The Cuban pastor said this implied that the political organisation should “become a centre for research and debate, in which, focusing on a common purpose, different opinions can be expressed by people representing the different spheres of society, including civil society.

“Unanimity is non-existent, as our president has often said, and in any case it would be bad for dialogue and decision-making,” said García, who is head of the Christian Centre for Reflection and Dialogue (CCRD) in Cárdenas, 150 kilometres from Havana.

Article 5 of the constitution defines the PCC as “the highest leading force of society and of the state, which organises and guides the common effort toward the goals of the construction of socialism and progress toward a communist society.” The party has some 850,000 members.

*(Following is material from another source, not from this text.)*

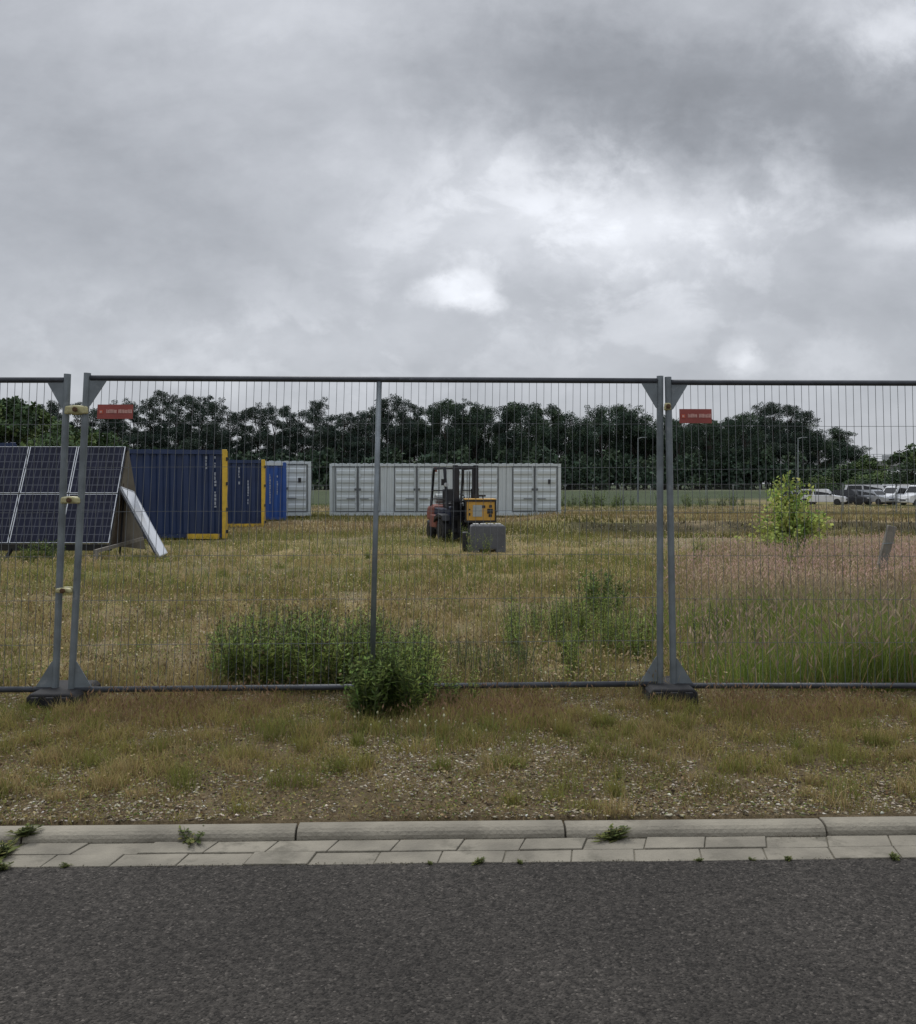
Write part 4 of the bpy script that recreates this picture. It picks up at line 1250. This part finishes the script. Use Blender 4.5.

President Castro, speaking to parliament early this month, said he was elected to “defend, maintain, and continue to perfect socialism, not to destroy it,” which clarified the context and scope of the changes and transformations that can be expected. However, he added that “it has to be the people, with the party at the vanguard, that decides.” Some analysts take this as a hint that the future Sixth Congress may be preceded by another popular consultation, like the broad public debate carried out at neighbourhood and workplace meetings in 2007 to discuss Castro’s landmark Jul. 26 speech that year.

According to President Castro himself, these debates produced 1,301,203 concrete proposals, just under half of which expressed criticism. “The results of that consultation have not been forgotten or discarded,” said Castro, who also mentioned that it had been conceived as a “rehearsal, with the party’s highest event in mind.”

Among the many issues debated at those meetings were the dual currency system, the real value of wages, the deteriorating quality of the education system and public health services, and the limitations on self-employment and private initiative.